Don’t try to control everything. “As long as you do your job, try to let go a bit of what the narcissist is doing in parenting,” Blake says. “Do your children come back fed and in one piece? That’s pretty good.”

Don’t use your child. Your partner may use your child to get what they want. They might have them spy on you for private information. You may be tempted to do it too, but it’s best not to.

How to Protect Kids

“It may be hard to protect kids from a co-parent’s personality issues when you’re not there to see what’s happening,” Ettensohn says. Focus on what you can control.

Talk to your child. Help them understand their other parent’s behavior. Make it age-appropriate. Teach them that their parent’s behavior is about that parent, not them.

Watch what you say. Try not to say negative things about your parenting partner. “It can turn your child against you and they might feel obligated to pick sides,” Ettensohn says. “Be aware of non-verbal communication, talking to friends and family within earshot, and comparing your child to your narcissist,” Blake says.

Watch for signs of abuse. Look for anything that crosses the line into physical, sexual, or emotional abuse.

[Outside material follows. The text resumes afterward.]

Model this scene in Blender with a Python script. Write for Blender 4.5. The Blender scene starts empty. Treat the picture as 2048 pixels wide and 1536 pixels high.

Be a healthy parent. You can’t choose how your partner parents your child, but you can offset it with healthy parenting. Be a good role model. Coach your child through rough patches. “The antidote to your partner’s narcissism is acceptance, warmth, realistic appraisal, and consistency,” Ettensohn says.

Co-parenting with a narcissistic ex-husband hasn’t been easy for Blake, but she keeps it in perspective. “Kids only need one high-functioning parent in order to grow into a thriving adult,” she says.